Abbiamo un problema con l’informazione

Mentre una parlamentare norvegese, Trine Skei Grande, propone i “fact checker” come candidati al Nobel per la Pace, un sondaggio del Pew Research Center stabilisce che oltre la metà degli americani si informa sui social media: Facebook, YouTube e Twitter i più usati, poi Reddit, Snapchat, LinkedIn, WhatsApp, Tumblr e Twitch.
Come dire: abbiamo un problema (Huston), perché un feed come quello di Facebook, implementato non per “rimanere in contatto con le persone della tua vita” ma per vendere annunci, così strutturato non può che distorcere, confondere, disinformare.

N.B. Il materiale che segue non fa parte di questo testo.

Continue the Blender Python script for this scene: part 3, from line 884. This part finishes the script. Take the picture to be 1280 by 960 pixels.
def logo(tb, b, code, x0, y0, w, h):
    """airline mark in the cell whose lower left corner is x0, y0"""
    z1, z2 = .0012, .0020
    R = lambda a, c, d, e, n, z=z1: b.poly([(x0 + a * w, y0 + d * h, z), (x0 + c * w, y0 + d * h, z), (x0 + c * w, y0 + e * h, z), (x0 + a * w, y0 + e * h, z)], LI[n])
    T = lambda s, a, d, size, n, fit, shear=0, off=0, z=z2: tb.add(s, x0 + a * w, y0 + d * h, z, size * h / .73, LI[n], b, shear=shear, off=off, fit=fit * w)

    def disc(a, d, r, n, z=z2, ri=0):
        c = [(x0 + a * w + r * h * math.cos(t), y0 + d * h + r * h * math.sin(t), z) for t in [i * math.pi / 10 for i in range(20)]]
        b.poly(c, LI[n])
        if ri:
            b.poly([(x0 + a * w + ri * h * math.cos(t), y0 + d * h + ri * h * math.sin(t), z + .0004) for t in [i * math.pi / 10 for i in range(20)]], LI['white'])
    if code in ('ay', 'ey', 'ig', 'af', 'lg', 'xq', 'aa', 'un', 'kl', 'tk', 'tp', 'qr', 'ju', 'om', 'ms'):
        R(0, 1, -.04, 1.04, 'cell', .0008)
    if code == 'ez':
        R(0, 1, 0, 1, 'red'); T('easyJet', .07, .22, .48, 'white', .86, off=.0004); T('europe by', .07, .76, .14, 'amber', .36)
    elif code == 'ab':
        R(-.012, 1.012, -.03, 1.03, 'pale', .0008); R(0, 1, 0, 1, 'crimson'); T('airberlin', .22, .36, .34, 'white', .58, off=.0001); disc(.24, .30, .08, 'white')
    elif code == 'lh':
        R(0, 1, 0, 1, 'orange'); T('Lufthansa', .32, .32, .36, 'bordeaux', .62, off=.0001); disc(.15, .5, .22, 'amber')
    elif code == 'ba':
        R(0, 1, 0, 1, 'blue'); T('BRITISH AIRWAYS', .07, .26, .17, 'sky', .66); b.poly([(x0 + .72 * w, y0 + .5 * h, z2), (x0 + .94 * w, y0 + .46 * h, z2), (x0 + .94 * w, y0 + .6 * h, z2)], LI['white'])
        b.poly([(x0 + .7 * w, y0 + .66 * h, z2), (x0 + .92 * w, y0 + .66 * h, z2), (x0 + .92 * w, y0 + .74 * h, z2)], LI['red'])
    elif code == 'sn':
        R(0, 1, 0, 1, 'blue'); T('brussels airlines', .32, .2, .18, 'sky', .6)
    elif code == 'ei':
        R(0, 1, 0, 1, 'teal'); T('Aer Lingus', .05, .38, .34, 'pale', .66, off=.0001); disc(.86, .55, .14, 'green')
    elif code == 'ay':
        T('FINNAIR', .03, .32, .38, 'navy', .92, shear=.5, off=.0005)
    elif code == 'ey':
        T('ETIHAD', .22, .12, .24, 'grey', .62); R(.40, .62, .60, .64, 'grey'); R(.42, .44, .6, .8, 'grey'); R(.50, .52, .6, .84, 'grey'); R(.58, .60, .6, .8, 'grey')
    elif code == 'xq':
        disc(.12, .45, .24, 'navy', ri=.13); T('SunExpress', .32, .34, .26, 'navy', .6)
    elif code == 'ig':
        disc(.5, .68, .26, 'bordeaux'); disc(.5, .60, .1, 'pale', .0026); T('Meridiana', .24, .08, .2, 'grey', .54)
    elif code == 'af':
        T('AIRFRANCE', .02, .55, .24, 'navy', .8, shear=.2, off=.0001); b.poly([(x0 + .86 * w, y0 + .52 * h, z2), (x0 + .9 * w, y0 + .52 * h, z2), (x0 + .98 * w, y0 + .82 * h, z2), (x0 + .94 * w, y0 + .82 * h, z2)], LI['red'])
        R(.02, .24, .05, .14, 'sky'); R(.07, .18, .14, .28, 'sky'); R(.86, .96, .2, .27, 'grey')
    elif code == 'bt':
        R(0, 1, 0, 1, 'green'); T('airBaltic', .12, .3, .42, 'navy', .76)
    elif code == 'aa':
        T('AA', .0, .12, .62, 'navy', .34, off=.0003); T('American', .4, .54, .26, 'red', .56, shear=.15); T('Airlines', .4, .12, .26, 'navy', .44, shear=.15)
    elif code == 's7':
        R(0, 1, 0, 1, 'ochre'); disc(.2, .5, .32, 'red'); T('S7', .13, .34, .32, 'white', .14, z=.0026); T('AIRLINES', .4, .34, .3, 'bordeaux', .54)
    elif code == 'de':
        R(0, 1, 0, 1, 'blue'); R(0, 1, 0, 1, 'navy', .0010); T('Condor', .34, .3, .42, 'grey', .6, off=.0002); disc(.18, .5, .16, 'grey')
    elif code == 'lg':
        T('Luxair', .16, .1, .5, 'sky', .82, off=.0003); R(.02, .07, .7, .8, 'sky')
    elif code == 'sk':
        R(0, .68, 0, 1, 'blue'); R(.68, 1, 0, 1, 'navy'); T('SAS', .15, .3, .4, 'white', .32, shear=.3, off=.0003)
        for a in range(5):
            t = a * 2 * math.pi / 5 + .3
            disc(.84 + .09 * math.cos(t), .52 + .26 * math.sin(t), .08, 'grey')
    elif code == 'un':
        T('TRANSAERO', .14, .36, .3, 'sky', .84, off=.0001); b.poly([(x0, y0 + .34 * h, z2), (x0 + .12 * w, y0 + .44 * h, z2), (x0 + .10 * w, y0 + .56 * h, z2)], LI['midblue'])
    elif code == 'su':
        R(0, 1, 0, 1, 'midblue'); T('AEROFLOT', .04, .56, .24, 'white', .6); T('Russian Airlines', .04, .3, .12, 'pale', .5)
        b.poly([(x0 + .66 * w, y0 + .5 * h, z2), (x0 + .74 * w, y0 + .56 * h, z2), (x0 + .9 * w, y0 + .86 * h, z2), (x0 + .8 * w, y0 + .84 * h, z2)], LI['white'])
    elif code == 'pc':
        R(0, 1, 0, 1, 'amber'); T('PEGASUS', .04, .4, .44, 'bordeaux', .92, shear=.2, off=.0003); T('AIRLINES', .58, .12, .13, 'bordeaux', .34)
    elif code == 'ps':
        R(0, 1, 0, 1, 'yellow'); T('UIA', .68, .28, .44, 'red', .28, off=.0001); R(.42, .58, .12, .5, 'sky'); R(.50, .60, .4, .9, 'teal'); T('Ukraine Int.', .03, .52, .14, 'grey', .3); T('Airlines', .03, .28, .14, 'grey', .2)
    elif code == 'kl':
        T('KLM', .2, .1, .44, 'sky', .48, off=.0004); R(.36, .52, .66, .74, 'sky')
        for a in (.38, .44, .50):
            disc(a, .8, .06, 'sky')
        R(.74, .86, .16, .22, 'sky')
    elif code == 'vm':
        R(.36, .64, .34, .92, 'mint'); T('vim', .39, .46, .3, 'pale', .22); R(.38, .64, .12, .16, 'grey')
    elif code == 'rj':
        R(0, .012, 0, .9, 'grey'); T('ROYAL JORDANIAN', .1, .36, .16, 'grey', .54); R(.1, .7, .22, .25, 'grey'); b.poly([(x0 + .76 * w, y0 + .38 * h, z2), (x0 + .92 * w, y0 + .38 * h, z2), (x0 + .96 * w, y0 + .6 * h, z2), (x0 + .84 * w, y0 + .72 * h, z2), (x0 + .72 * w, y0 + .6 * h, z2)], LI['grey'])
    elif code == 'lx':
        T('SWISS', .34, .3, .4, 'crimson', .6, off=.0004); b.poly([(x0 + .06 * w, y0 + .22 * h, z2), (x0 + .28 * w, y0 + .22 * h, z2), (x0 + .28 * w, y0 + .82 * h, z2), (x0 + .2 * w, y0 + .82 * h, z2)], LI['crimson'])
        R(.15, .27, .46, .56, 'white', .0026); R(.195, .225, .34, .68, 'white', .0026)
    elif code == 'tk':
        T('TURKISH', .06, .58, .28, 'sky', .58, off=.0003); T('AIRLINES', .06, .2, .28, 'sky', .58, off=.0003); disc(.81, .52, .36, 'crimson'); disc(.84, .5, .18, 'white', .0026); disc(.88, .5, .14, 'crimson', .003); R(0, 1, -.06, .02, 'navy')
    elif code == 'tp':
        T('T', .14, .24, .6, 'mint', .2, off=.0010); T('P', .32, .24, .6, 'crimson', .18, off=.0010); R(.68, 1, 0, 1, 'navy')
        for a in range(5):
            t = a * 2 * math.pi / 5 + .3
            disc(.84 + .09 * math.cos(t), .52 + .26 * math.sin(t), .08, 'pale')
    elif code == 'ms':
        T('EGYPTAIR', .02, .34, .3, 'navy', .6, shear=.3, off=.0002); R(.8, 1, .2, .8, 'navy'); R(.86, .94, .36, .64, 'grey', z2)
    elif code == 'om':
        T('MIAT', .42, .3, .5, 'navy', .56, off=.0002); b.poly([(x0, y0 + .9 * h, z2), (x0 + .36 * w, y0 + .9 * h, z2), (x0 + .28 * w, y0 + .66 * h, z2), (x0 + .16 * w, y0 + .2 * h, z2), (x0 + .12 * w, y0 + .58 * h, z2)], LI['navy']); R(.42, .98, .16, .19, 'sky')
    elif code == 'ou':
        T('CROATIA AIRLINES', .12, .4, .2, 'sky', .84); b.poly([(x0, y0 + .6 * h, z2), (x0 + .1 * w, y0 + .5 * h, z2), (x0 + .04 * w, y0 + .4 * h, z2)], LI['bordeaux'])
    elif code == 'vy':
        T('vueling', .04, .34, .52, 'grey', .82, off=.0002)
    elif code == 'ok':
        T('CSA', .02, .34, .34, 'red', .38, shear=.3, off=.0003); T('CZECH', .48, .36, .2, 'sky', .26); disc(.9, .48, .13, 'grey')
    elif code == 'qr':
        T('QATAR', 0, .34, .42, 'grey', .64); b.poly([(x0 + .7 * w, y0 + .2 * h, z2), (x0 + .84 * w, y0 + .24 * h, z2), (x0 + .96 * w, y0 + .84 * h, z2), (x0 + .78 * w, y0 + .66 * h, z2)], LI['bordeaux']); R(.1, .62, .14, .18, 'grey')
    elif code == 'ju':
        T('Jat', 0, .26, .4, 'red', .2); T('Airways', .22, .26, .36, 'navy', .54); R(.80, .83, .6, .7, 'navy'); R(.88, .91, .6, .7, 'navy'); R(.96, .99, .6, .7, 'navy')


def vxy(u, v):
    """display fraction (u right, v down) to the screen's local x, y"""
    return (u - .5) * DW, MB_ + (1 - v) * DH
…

Nelle dinamiche social, infatti, la polarizzazione gioca un ruolo fondamentale: non solo l’utente seleziona le informazioni in base al proprio sistema di credenze, ma subentra anche un algoritmo che ne riconosce le inclinazioni e continua a proporgli contenuti faziosi su questioni complesse che meriterebbero un approfondimento, non un like.

Si tratta di dinamiche ampiamente usate (e abusate) dalla politica di matrice populista, che fa leva su argomenti profondamente divisivi per spaccare l’elettorato, avvelenare i pozzi, delegittimare l’avversario. Fino a quando uno sbalestrato qualunque si dipinge la faccia con i colori della bandiera americana, indossa un copricapo con le corna e, a torso nudo, fa irruzione a Capitol Hill.

Se censura e iniziative di fact checking non si sono rivelate efficaci per risolvere il problema, uno studio pubblicato da Nature stabilisce che nemmeno differenti scelte giornalistiche e una più accurata attenzione alla tipologia di contenuti diffusi sarebbero sufficienti ad arginare la polarizzazione (certo evitare di titolare come Libero aiuterebbe).

In questo quadro sconfortante, qualche giorno fa ho letto un ritratto molto interessante di Laurene Powell Jobs (vedova di Steve Jobs) sulla Columbia Journalism Review.
Laurene, attraverso la Emerson Collective, un’organizzazione per il cambiamento sociale, investe la fortuna che ha ereditato dal marito in settori come l’istruzione, il clima, l’immigrazione, la prevenzione della violenza armata e, dal 2016, anche l’editoria.
Negli ultimi anni ha messo almeno 250 milioni nel settore dell’informazione, diventando anche editrice dell’Atlantic, rivista (e sito di news) che tratta tematiche relative ad attualità, politica, cultura.

Mi sono chiesta: che c’azzecca con la filantropia?
Lo spiega l’articolo: “La maggior parte degli investimenti e contributi recenti di Emerson sono il frutto dell’idea che il giornalismo non sia soltanto un mezzo per affrontare altre priorità politiche ma sia esso stesso un problema che deve essere risolto”. Come il cambiamento climatico o la riforma dell’immigrazione.
Il giornalismo è un servizio pubblico fondamentale, un pilastro della nostra democrazia che va salvato, e solo attraverso istruzione e informazione potremo formare elettori consapevoli, lasciando ai social la condivisione di tramonti e gattini.